* [SET EXERCISE]
Include in the output exactly the lines from the opening of the data through the line containing "PI = math.pi", and nothing more.

* [SOURCE EXCERPT]

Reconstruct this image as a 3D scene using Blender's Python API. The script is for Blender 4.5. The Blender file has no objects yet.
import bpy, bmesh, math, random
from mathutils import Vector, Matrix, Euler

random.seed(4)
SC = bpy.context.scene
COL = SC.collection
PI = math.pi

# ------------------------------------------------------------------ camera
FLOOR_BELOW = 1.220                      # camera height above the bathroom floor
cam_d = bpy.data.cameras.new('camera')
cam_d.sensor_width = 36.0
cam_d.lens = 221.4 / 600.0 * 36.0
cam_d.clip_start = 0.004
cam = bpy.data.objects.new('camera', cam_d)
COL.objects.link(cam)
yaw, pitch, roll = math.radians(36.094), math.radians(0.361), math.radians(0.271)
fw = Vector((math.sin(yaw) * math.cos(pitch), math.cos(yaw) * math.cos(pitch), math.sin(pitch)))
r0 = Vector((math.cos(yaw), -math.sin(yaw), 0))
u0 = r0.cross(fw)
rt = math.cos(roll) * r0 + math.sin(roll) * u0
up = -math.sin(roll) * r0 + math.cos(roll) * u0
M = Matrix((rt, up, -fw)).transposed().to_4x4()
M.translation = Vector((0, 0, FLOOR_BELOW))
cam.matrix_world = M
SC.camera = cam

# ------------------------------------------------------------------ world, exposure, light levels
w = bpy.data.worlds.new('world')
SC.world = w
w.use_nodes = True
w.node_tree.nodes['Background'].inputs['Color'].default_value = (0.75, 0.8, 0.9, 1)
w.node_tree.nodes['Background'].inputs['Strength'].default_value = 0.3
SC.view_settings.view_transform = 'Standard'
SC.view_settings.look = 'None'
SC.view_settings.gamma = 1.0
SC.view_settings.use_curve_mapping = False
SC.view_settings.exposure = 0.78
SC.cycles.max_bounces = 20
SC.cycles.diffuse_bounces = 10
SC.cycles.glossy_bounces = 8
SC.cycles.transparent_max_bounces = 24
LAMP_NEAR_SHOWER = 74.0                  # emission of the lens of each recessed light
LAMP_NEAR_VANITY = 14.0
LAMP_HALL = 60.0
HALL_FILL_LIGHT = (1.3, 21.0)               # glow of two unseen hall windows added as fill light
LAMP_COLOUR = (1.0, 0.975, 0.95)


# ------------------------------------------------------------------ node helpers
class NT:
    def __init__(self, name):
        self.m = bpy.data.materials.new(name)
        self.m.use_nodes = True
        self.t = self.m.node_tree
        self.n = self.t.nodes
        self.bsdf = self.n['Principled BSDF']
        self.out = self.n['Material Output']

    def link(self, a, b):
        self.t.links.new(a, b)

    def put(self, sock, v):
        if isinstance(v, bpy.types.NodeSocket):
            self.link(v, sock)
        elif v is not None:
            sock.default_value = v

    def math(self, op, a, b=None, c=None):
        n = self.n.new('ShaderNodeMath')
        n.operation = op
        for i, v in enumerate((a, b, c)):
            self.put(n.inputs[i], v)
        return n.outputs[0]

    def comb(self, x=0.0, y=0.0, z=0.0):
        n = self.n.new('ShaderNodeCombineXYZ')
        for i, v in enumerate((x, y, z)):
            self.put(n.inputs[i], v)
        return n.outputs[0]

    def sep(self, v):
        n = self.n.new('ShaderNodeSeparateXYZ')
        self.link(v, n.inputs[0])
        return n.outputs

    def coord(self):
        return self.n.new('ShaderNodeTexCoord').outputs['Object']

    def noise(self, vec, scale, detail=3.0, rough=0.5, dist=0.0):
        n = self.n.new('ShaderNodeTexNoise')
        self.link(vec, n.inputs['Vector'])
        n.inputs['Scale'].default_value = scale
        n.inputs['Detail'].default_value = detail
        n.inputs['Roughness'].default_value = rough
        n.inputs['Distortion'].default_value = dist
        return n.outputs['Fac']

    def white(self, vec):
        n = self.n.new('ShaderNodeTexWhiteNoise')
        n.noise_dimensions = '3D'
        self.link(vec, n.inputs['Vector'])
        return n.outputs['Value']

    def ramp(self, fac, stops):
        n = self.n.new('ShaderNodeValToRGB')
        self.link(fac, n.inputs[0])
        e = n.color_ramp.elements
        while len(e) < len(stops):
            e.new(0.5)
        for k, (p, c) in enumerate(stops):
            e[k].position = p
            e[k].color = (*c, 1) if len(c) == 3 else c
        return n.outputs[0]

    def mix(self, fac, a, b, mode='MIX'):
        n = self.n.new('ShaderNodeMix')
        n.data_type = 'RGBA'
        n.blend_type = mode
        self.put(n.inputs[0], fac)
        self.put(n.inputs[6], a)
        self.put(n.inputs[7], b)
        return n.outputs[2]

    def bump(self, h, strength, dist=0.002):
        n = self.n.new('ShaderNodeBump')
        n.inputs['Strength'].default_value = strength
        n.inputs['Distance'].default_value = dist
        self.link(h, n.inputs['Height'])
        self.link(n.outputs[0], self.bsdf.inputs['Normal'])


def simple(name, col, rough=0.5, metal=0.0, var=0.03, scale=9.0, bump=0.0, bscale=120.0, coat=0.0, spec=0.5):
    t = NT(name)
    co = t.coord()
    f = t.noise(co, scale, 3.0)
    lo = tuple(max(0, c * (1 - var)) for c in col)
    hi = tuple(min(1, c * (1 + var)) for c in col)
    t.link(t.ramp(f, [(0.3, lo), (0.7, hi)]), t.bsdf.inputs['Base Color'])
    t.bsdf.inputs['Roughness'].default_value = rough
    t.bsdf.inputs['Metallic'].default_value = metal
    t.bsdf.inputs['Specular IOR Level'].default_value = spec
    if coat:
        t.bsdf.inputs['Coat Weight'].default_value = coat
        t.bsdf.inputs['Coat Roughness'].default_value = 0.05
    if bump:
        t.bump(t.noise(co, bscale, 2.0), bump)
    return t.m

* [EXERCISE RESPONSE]
Reconstruct this image as a 3D scene using Blender's Python API. The script is for Blender 4.5. The Blender file has no objects yet.
import bpy, bmesh, math, random
from mathutils import Vector, Matrix, Euler

random.seed(4)
SC = bpy.context.scene
COL = SC.collection
PI = math.pi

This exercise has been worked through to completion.